Committee Affirms Anti-ESG, Anti-China Pension Investing Bills

By Leslie Bonilla Muñiz


Indiana senators on Wednesday said the state’s pension system should prioritize return on investment in one bill — not environmental and social concerns — even as they advanced another bill requiring the system to divest from China-related investments.

Senate Bill 292 would require the Indiana Public Retirement System to make investment decisions for its 500,000 members primarily to maximize the rate of return, not to influence any environmental, social or governmental policies — known as “ESG” investing.

But Senate Bill 268 would force the system to divest from its China-related holdings, saying that such investments “risk” Hoosiers’ “security and welfare.”

The two bills directly conflicted with each other — and existing divestment requirements — until the Senate Pensions and Labor Committee on Wednesday added an exception to the ESG ban.

A no-ESG reminder

Author Sen. Travis Holdman, R-Markle, told the committee his ESG ban wasn’t intended to “tie the hands of the INPRS investors,” but rather ensure that they “do not make decisions based upon environmental and social, or governance standards.”

INPRS Deputy Executive Director Tony Green told the committee that the system does currently prioritize high returns and low risks over ESG considerations.

“This is just codifying what our investment policy statement says,” Green said.

State law also already requires that INPRS invest and manage assets “solely in the interest of the beneficiaries,” as Indiana Attorney Todd Rokita noted in a September advisory opinion.

Democrats criticized the bill as unnecessary, even as they asked why it didn’t apply to other state entities that invest public dollars, like the treasurer or the Indiana Finance Authority.

The committee approved the bill 7-2, along party lines. Similar legislation is moving around the nation.

Divesting from China?

INPRS also already follows three state-level divestment laws, plus several federal measures — and Senate Bill 268 author Sen. Chris Garten, R-Charlestown, wants to add China to that list.

The system has more than $1 billion invested in China as of Wednesday, Garten told his fellow lawmakers. His bill would require INPRS to divest from 50% of any holding within three years of discovering a banned connection to China, 75% within four years, and 100% by five years.

“This is our business partner, right? [China is] engaged in multi-dimensional warfare with every Hoosier that’s vested in these funds,” Garten said, after running through several Federal Bureau of Investigation economic and security reports.

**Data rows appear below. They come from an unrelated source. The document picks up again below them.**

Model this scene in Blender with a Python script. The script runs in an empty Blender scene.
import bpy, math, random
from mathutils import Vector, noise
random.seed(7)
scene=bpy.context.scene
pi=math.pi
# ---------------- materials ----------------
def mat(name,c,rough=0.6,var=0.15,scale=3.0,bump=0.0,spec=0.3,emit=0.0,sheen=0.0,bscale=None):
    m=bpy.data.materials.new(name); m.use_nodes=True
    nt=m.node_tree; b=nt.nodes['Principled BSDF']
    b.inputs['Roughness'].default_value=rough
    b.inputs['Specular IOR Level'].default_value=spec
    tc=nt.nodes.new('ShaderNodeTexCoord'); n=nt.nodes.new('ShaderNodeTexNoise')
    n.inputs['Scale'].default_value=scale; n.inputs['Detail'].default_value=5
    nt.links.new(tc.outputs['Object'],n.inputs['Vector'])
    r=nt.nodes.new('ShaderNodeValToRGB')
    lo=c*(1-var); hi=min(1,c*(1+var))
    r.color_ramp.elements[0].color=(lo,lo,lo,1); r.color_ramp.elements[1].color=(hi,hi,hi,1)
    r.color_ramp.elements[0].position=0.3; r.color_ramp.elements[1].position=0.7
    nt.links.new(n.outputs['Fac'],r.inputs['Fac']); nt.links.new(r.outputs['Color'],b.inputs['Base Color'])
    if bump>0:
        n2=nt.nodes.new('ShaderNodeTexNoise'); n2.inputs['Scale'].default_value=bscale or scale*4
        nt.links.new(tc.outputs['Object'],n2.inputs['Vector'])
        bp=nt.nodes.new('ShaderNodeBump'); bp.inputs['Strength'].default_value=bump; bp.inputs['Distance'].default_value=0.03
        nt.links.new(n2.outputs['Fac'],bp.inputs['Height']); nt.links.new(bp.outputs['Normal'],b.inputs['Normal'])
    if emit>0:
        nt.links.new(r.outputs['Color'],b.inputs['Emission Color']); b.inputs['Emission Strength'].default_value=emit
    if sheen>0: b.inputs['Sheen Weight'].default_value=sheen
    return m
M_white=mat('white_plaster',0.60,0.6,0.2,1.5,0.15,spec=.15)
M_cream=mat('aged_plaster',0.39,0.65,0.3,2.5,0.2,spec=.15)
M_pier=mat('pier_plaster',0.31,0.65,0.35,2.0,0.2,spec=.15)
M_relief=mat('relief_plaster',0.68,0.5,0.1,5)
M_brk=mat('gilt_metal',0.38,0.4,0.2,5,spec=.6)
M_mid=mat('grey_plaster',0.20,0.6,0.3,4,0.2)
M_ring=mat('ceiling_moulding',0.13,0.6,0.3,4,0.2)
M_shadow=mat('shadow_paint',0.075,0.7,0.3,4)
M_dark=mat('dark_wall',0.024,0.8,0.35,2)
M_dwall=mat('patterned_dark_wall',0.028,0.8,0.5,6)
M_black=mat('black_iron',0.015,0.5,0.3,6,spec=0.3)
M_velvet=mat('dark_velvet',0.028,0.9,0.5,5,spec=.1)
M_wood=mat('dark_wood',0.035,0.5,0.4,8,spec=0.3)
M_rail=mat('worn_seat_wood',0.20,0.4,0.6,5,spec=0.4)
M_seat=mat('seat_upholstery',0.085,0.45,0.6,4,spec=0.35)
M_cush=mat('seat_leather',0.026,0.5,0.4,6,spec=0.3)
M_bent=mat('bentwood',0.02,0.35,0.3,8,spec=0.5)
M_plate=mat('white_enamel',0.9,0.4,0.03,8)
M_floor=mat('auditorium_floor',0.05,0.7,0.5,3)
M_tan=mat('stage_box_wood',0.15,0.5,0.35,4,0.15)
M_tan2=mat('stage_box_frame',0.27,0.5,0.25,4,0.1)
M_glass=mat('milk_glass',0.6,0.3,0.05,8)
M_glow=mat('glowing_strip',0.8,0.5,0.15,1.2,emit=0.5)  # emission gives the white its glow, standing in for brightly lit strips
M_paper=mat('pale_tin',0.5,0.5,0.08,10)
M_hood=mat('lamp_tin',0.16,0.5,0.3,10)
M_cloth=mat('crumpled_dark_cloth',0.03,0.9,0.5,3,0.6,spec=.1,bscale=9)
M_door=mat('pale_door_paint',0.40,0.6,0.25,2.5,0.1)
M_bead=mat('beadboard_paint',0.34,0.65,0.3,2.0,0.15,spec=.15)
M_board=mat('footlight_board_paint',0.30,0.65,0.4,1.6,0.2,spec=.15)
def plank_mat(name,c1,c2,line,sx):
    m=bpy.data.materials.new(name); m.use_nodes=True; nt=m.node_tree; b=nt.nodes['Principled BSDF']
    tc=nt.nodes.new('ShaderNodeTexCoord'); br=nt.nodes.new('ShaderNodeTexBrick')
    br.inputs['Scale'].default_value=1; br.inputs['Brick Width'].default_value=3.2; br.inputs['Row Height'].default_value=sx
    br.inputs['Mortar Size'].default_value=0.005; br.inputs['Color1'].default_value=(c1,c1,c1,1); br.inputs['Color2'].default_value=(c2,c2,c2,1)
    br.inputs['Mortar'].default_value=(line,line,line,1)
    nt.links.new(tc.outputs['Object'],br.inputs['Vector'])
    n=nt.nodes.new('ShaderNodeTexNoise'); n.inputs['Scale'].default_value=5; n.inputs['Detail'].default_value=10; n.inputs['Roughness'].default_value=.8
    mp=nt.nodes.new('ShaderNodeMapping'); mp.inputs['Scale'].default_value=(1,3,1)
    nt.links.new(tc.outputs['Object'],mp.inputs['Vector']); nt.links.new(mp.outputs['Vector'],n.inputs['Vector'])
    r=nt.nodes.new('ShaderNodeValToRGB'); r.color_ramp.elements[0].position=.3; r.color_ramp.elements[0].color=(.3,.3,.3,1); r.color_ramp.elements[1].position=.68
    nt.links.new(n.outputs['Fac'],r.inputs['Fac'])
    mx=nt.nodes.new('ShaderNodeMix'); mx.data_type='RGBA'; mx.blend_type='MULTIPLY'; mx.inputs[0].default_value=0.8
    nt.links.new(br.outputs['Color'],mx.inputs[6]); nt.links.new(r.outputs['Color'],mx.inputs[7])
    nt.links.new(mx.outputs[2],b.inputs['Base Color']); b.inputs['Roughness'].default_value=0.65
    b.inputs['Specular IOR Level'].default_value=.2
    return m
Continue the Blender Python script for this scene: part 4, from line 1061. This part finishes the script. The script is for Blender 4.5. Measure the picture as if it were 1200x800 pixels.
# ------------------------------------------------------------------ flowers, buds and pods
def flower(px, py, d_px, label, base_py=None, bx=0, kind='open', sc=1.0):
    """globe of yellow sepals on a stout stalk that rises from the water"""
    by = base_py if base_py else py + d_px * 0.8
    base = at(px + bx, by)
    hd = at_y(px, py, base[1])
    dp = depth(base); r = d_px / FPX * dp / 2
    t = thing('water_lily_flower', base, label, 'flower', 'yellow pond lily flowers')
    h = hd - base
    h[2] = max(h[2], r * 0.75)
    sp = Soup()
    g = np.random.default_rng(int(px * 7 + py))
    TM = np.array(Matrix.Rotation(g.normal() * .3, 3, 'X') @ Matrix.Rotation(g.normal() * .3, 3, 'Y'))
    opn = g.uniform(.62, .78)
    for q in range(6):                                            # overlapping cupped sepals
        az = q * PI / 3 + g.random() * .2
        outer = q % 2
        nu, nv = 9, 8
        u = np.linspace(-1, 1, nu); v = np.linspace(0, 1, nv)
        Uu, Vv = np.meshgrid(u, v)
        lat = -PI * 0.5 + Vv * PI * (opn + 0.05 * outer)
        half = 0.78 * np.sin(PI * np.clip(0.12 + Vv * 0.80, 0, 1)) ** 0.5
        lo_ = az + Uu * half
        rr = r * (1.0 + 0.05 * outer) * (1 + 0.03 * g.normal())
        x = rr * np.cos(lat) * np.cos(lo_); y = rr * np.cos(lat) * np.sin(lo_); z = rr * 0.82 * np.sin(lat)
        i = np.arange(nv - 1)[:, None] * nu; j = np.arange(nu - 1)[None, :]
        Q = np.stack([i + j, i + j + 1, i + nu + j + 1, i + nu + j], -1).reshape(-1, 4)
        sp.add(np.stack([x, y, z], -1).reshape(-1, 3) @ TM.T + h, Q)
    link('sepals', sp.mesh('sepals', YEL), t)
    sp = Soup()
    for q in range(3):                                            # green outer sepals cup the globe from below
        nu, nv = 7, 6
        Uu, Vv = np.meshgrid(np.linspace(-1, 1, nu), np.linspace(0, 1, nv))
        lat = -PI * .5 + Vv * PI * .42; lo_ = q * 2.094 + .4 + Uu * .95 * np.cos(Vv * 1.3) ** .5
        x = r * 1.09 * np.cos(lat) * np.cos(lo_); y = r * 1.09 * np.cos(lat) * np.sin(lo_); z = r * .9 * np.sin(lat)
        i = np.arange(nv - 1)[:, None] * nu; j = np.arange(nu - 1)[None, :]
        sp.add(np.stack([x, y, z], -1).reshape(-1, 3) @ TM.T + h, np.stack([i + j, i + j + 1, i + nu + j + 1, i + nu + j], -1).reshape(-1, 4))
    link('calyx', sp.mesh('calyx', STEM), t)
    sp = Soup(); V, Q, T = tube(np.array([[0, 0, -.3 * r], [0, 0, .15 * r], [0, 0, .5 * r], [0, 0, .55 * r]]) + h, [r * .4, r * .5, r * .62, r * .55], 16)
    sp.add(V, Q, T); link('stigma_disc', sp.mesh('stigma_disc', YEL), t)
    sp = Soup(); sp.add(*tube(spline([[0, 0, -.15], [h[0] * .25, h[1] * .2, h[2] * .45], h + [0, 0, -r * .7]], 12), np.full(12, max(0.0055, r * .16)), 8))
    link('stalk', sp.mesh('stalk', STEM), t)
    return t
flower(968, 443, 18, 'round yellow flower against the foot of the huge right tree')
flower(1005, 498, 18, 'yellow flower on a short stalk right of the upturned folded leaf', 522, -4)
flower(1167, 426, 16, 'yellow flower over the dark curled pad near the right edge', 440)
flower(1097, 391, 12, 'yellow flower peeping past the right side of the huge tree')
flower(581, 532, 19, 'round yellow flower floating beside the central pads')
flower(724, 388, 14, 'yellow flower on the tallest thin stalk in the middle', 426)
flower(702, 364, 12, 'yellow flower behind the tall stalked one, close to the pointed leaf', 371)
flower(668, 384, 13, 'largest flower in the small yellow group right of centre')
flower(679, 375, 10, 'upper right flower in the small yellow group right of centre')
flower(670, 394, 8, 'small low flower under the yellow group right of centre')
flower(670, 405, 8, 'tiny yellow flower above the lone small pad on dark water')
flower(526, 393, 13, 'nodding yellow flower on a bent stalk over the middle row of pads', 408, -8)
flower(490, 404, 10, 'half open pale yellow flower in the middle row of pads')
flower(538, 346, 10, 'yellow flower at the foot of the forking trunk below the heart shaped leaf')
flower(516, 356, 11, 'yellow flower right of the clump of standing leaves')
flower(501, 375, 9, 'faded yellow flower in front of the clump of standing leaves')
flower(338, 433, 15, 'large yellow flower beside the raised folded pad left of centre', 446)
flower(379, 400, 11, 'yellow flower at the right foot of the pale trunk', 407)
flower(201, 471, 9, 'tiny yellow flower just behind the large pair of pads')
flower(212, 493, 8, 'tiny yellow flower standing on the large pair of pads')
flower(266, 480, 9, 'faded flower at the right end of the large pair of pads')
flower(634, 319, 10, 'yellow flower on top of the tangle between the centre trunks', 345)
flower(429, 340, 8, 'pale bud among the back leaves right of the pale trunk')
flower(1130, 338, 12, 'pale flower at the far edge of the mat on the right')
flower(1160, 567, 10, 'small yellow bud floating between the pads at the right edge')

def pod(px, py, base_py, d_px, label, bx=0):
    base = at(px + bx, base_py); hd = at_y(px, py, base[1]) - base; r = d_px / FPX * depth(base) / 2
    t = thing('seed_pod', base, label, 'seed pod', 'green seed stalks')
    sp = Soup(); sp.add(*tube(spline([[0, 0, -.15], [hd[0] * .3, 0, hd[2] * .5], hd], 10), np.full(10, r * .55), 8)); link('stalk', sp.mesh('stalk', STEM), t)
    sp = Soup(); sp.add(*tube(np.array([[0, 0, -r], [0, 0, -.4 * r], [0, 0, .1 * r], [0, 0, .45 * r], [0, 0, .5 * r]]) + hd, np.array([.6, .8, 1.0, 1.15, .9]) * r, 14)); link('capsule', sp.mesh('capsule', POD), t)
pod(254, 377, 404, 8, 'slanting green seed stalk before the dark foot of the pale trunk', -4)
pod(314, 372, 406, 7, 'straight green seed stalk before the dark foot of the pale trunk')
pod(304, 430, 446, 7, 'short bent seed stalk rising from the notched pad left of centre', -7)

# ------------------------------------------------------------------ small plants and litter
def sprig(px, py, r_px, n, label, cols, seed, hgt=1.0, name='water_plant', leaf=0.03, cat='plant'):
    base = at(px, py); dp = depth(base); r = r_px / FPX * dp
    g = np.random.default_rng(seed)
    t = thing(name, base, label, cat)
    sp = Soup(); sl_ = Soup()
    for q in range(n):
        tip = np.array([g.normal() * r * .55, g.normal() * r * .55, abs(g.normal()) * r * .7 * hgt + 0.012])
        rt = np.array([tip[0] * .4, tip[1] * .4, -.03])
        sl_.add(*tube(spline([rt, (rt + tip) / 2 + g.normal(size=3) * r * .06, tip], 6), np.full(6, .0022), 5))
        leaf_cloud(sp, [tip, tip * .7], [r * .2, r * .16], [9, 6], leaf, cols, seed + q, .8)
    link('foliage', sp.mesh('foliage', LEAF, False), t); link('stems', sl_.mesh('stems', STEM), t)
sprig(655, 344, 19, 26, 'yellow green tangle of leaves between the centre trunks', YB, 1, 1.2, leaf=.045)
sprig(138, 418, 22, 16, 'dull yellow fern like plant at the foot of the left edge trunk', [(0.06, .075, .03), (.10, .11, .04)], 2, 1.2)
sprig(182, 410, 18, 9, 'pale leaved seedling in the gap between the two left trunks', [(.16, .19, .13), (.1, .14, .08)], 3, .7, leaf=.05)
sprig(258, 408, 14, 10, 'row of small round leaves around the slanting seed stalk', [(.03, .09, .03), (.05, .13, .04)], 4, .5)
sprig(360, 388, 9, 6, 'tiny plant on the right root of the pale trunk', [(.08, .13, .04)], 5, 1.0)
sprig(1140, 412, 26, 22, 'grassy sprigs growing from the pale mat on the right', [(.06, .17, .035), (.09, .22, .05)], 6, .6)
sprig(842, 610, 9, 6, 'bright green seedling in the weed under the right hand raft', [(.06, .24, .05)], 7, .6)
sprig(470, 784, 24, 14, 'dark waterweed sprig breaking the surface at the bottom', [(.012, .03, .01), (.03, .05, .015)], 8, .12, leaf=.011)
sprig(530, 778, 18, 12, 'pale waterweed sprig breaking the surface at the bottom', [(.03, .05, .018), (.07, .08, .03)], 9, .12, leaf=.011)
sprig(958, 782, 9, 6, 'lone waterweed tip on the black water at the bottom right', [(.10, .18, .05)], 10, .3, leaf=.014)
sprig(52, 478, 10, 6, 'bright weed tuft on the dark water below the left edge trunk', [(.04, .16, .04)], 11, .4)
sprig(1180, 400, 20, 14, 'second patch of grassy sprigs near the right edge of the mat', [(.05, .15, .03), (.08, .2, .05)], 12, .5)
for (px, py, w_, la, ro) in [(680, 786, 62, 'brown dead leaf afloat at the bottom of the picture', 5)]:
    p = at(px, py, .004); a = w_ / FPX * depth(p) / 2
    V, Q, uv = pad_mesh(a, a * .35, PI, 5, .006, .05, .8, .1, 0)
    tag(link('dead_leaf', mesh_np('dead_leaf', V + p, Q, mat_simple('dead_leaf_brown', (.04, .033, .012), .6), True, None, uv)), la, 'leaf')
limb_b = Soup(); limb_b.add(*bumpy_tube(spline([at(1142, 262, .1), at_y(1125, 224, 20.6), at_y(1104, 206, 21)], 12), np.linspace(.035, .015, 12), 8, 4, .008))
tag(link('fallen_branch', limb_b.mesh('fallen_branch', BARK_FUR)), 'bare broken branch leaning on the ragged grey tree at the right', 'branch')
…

Rokita’s office, which has been highly critical of the country — even filing two lawsuits against China-based TikTok — was in favor.

“The Chinese Communist Party is not our friends. They’re a national security threat,” Policy Director and Legislative Counsel Corrine Youngs told lawmakers. “And they’re trying to supplant us on the world stage by weakening our economy, polluting the minds of our youth, and stealing our systems data and intellectual property.”

Garten also pulled from a recent United Nations report detailing the country’s ongoing genocide of the Uyghur ethnic group, including surveillance, forced sterilizations, forced labor and attempts to stamp out cultural, religious and language practices.

The bill was amended Wednesday to include specific federal and state criteria, which INPRS said it supported.

“We were trying to take that discretion from our board away, because we don’t have subject matter expertise,” Green said. Instead, INPRS can use the state and federal criteria to compile a “list that we execute.”